Xiaomi ‘doing a lot of research’ on A.I. chips for smartphones, top exec says

  • Xiaomi is researching chips that enable artificial intelligence (AI) on mobile devices, but has not made a decision on whether to make one, the head of its international business has told CNBC.
  • Xiaomi launched a chip last year called the Surge S1 processor chipset that is in its mid-range Mi 5C smartphone.
  • Many smartphone makers like Apple and Samsung have been designing their own chips.

Xiaomi is researching chips that enable artificial intelligence (AI) on mobile devices, but has not made a decision on whether to make one, the head of its international business has told CNBC.

Speaking to CNBC at Xiaomi's store opening in Barcelona, Spain, ahead of Mobile World Congress, which begins Monday, Wang Xiang said the company is exploring AI-specific chips.

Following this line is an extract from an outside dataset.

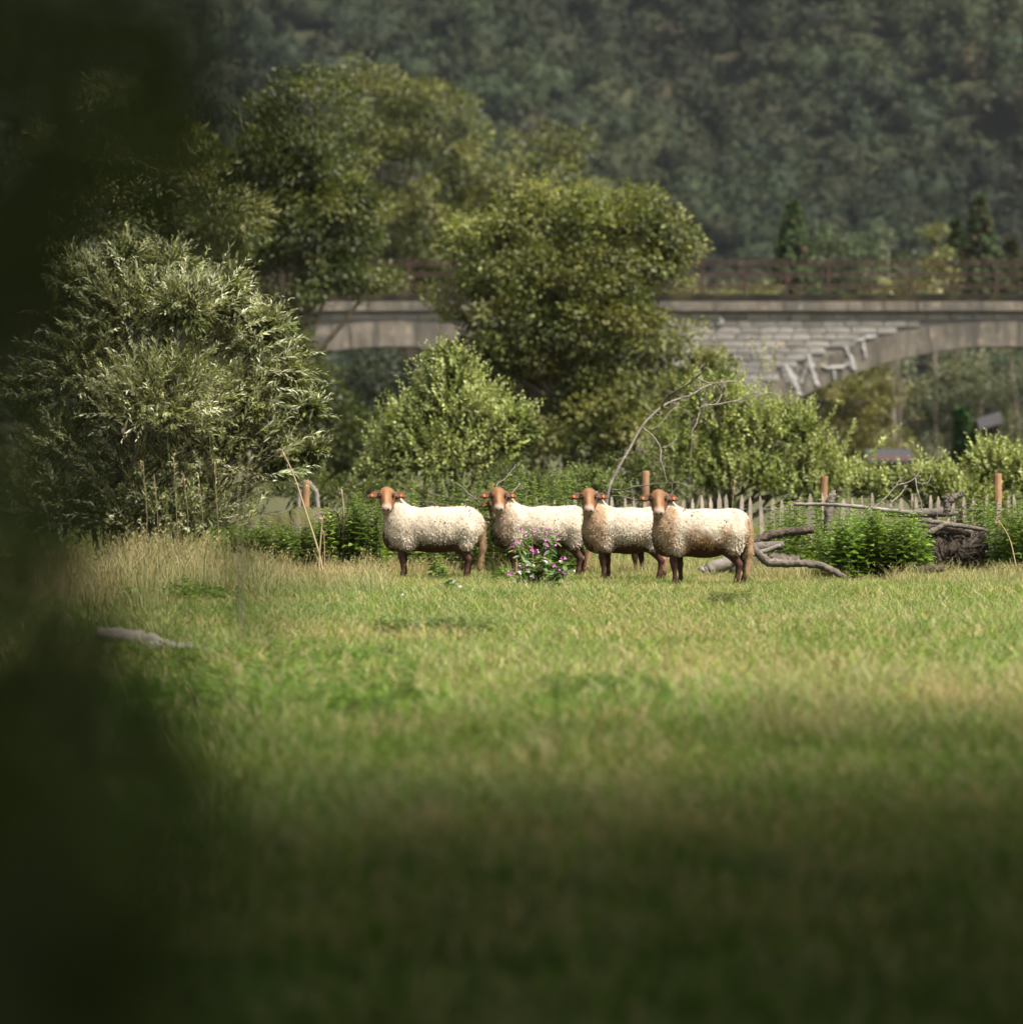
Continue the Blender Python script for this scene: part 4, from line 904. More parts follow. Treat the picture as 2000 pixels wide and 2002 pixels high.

"We are also working on doing a lot of research on AI on chips," Wang said in a TV interview that aired Monday.

It comes after Xiaomi launched a chip last year called the Surge S1 processor chipset that is in its mid-range Mi 5C smartphone. Apple, Samsung and Huawei all have their own chips too.

But there's been more of a focus from those smartphone makers to create chips that enable better AI applications. Huawei launched in 2017 the Kirin 970 chip that is now in its high-end Mate 10 Pro device, Apple has put its own A11 bionic chip in the iPhone X, while Samsung has its Exynos series of silicon.

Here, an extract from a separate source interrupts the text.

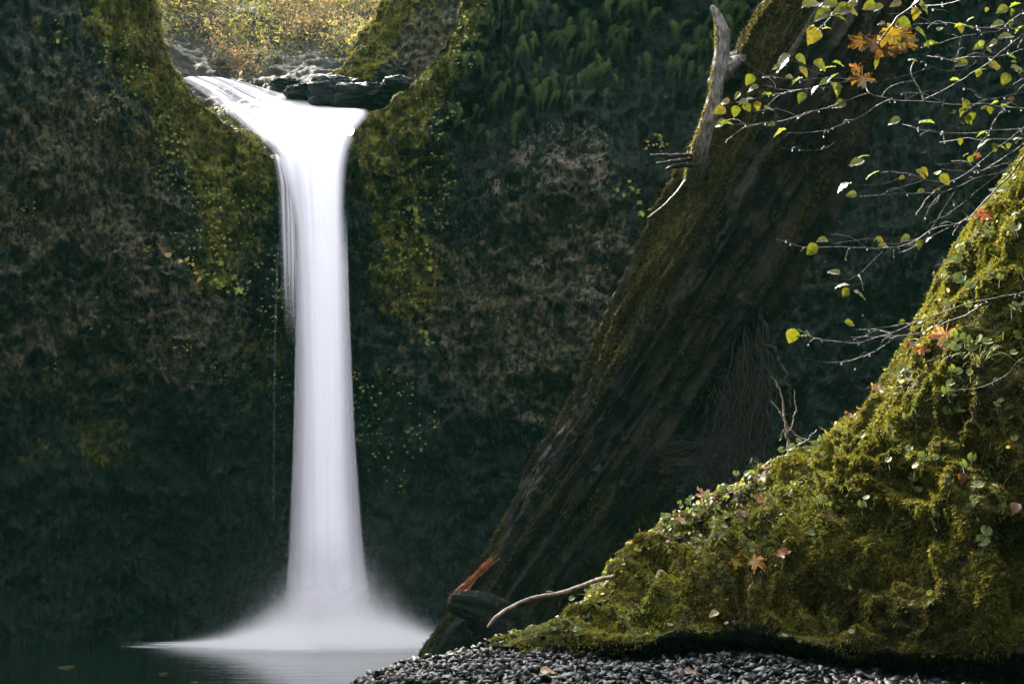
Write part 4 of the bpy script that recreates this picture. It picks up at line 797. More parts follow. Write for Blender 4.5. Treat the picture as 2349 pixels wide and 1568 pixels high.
up_leaves = lv([(600, 510, 34, 'g', 240), (440, 645, 30, 'g', 180), (410, 700, 38, 'g', 200), (510, 710, 32, 'g', 265), (560, 645, 28, 'g', 200), (520, 608, 26, 'g', 210), (600, 625, 26, 'g', 170), (650, 672, 26, 'g', 280), (585, 685, 30, 'g', 300), (730, 690, 34, 'g', 10), (720, 600, 36, 'w', 0),
                (410, 785, 34, 'g', 185), (455, 778, 36, 'w', 8), (740, 790, 22, 'g', 190), (790, 835, 38, 'w', 190), (620, 565, 34, 'g', 190), (800, 400, 60, 'g', 215), (930, 375, 36, 'g', 330), (765, 430, 20, 'g', 200), (1050, 415, 42, 'g', 325), (950, 450, 36, 'g', 310), (1100, 425, 42, 'w', 175), (1170, 405, 34, 'w', 340),
                (1120, 490, 40, 'w', 200), (1080, 520, 34, 'g', 190), (900, 512, 34, 'w', 200), (850, 490, 24, 'g', 180), (1160, 560, 40, 'w', 290), (1010, 570, 32, 'w', 220), (930, 620, 32, 'g', 235), (1170, 668, 40, 'g', 185), (1150, 545, 34, 'g', 310),
                (1265, 295, 56, 'm', 215), (1400, 275, 54, 'm', 170), (1500, 250, 60, 'm', 250), (1620, 260, 68, 'm', 340), (1450, 340, 58, 'm', 230), (1560, 320, 56, 'm', 300), (1265, 445, 46, 'o', 225), (1315, 540, 66, 'm', 260), (1350, 300, 50, 'm', 200), (1580, 255, 54, 'm', 280), (1480, 300, 56, 'm', 255), (1640, 300, 50, 'm', 320), (1420, 350, 44, 'm', 250), (1530, 345, 44, 'o', 270),
                (1060, 90, 54, 'g', 200), (1180, 70, 58, 'g', 185), (1000, 30, 46, 'g', 200), (1100, 25, 52, 'g', 170), (1260, 60, 48, 'g', 350), (1360, 40, 40, 'g', 200), (1180, 104, 40, 'w', 350), (1010, 222, 56, 'g', 245), (990, 172, 22, 'w', 200), (1100, 176, 22, 'w', 10), (1720, 52, 46, 'g', 340), (1660, 15, 40, 'g', 200),
                (1600, 155, 52, 'g', 345), (1700, 206, 46, 'g', 345), (1570, 240, 40, 'g', 240), (1660, 85, 36, 'g', 270), (1420, 50, 30, 'g', 200), (1530, 20, 34, 'g', 190), (1250, 25, 36, 'g', 190), (960, 20, 34, 'g', 210), (1440, 150, 22, 'g', 180), (1940, 162, 30, 'w', 20), (1815, 182, 24, 'w', 50), (1755, 280, 40, 'w', 20), (2060, 295, 30, 'g', 200),
                (2070, 440, 28, 'w', 30), (1950, 405, 36, 'g', 190), (2170, 412, 44, 'g', 10), (2310, 440, 42, 'g', 350), (2230, 505, 36, 'g', 240), (1910, 503, 28, 'w', 10), (2310, 185, 30, 'w', 60), (2230, 235, 46, 'g', 190), (1640, 378, 28, 'w', 15), (1410, 405, 30, 'g', 290), (2000, 765, 32, 'g', 330), (1950, 715, 24, 'g', 280), (1520, 770, 36, 'g', 185), (1730, 775, 44, 'w', 15),
                (2210, 60, 34, 'g', 200), (2290, 30, 30, 'w', 30), (2180, 150, 36, 'g', 180), (2110, 870, 20, 'w', 200), (2270, 640, 26, 'o', 265), (2230, 672, 26, 'w', 350)] + [(random.uniform(1900, 2380), random.choice([random.uniform(10, 480), random.uniform(650, 1000)]), random.uniform(14, 30), random.choice('ggw'), random.choice([190, 200, 340, 10, 250, 280])) for _ in range(34)], c3x, c3y)
Yb = 6.4
def yy(l, d0=6.2, d1=6.7): return [(x, y, d0 + (d1 - d0) * i / max(1, len(l) - 1)) for i, (x, y) in enumerate(l)]
branch_thing('upper branch with yellow maple leaves crossing in front of the leaning trunk', (2420, 258, 6.2),
    (yy([(2420, 258), (2349, 250), (2301, 247), (2241, 241), (2181, 240), (2121, 233), (2073, 232), (2025, 223), (1989, 214), (1977, 194), (1951, 182)]), .011, .004),
    [(yy([(1989, 214), (1953, 228), (1892, 248), (1833, 266), (1785, 278), (1741, 284), (1680, 287)], 6.6, 6.9), .004, .002), (yy([(2430, 20), (2349, 82), (2301, 115), (2253, 154), (2205, 187), (2157, 211), (2121, 228)]), .007, .004), (yy([(2157, 211), (2133, 208), (2109, 214), (2071, 232)], 6.4, 6.4), .003, .002),
     (yy([(2050, 229), (2027, 234), (1977, 266), (1934, 284), (1893, 300), (1857, 305), (1809, 305)], 6.5, 6.7), .004, .0018), (yy([(2420, 95), (2349, 113), (2301, 127), (2241, 132), (2205, 132), (2181, 137), (2150, 131), (2128, 131)]), .005, .002), (yy([(2420, 66), (2349, 65), (2289, 65), (2241, 64), (2210, 59), (2181, 55), (2145, 57), (2109, 56), (2018, 58)]), .005, .0018),
     (yy([(2420, -10), (2349, 26), (2325, 43), (2289, 70), (2241, 77), (2205, 84), (2169, 94), (2133, 106), (2073, 113), (2025, 115)]), .006, .0018), (yy([(1943, 86), (1985, 83), (2049, 78), (2097, 64)], 6.4, 6.4), .0018, .003), (yy([(2260, -30), (2205, 0), (2157, 11), (2121, 12), (2097, 7)]), .004, .002), (yy([(2241, 142), (2217, 158), (2181, 164), (2145, 156), (2109, 137), (2068, 118)], 6.4, 6.4), .003, .0018),
     (yy([(2130, -60), (2110, 0), (2060, 40), (2030, 80), (2005, 112)], 6.3, 6.3), .009, .005), (yy([(2060, -50), (1960, 0), (1925, 20), (1895, 50), (1870, 75)], 6.4, 6.6), .006, .002), (yy([(1951, 182), (1900, 178), (1850, 184), (1800, 181), (1765, 175), (1720, 150), (1690, 128)], 6.7, 7.0), .0035, .0016), (yy([(1951, 185), (1900, 199), (1840, 206), (1790, 205), (1745, 192)], 6.7, 7.0), .0035, .0016),
     (yy([(1900, 178), (1860, 160), (1820, 140), (1790, 135)], 6.8, 6.9), .003, .0015), (yy([(1840, 206), (1790, 214), (1735, 225), (1690, 235)], 6.8, 7.0), .003, .0015), (yy([(2121, 233), (2110, 205), (2098, 186), (2090, 160), (2100, 135)], 6.4, 6.5), .006, .003), (yy([(2098, 186), (2060, 192), (2035, 205), (2020, 225)], 6.4, 6.5), .0025, .0015), (yy([(2025, 185), (2060, 178), (2098, 168), (2150, 150)], 6.4, 6.5), .0018, .0025),
     (yy([(2420, 200), (2340, 215), (2290, 225), (2250, 225), (2240, 213)], 6.2, 6.3), .004, .002), (yy([(2400, 150), (2330, 215), (2300, 250), (2260, 320)], 6.2, 6.3), .004, .002), (yy([(1809, 305), (1780, 330), (1850, 345), (1893, 340), (1920, 322)], 6.7, 6.7), .0018, .0014)], up_leaves, 11)
mid_leaves = lv([(1330, 990, 28, 'w', 170), (1280, 1038, 44, 'g', 200), (1380, 1105, 40, 'w', 195), (1200, 1180, 46, 'w', 200), (1250, 1237, 28, 'g', 180), (1700, 1105, 38, 'g', 335), (1845, 1145, 38, 'g', 310), (1800, 1095, 24, 'w', 60), (1690, 1217, 22, 'g', 190), (1790, 1210, 22, 'w', 180), (2010, 1010, 22, 'g', 60), (1570, 1130, 18, 'g', 200),
                 (1720, 1090, 30, 'g', 320), (2110, 895, 22, 'w', 190), (1065, 1525, 32, 'g', 180), (1435, 1525, 28, 'g', 330), (1590, 1522, 30, 'g', 200), (1450, 1565, 32, 'g', 180), (1740, 1525, 24, 'w', 210), (1680, 1555, 28, 'g', 250), (2050, 1000, 30, 'o', 260)], c3x, c3y) + lv([(995, 155, 40, 'g', 215), (1135, 300, 36, 'g', 160), (1190, 378, 38, 'w', 178), (1210, 430, 30, 'g', 230), (1310, 435, 42, 'g', 340)], c3x, c6y)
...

These specific AI chips allow more of the processes to happen on the device, rather than in the cloud. That means AI apps will be faster and smoother on the smartphone because its being processed on the device.

"The main purpose of doing our own chips is to learn the technology… deeper… we launched the first Surge-based smartphone… into the market. And we will continue to explore the technology and do the research. Not only the chipset, but also the AI and other related technologies," Wang said.

Wang Xiang, head of international at Xiaomi, holds a Mi Max 2 smartphone for a photograph during a news conference in Hong Kong, China, on Monday, June 26, 2017.
Photographer | CNBC
Wang Xiang, head of international at Xiaomi, holds a Mi Max 2 smartphone for a photograph during a news conference in Hong Kong, China, on Monday, June 26, 2017.

He added that the company has made no decision on whether to create its own AI chip.

Smartphone makers are trying increasingly to control their supply chain, giving them more control over how the device eventually ends up. Designing a key component like the processor, rather than relying on a company like Qualcomm, can help Xiaomi create a better experience for its devices.

But Wang said Xiaomi will continue to use chipsets provided by other manufacturers.

"We will continue to strengthen our partnerships with strong partners from other chipset companies," he said.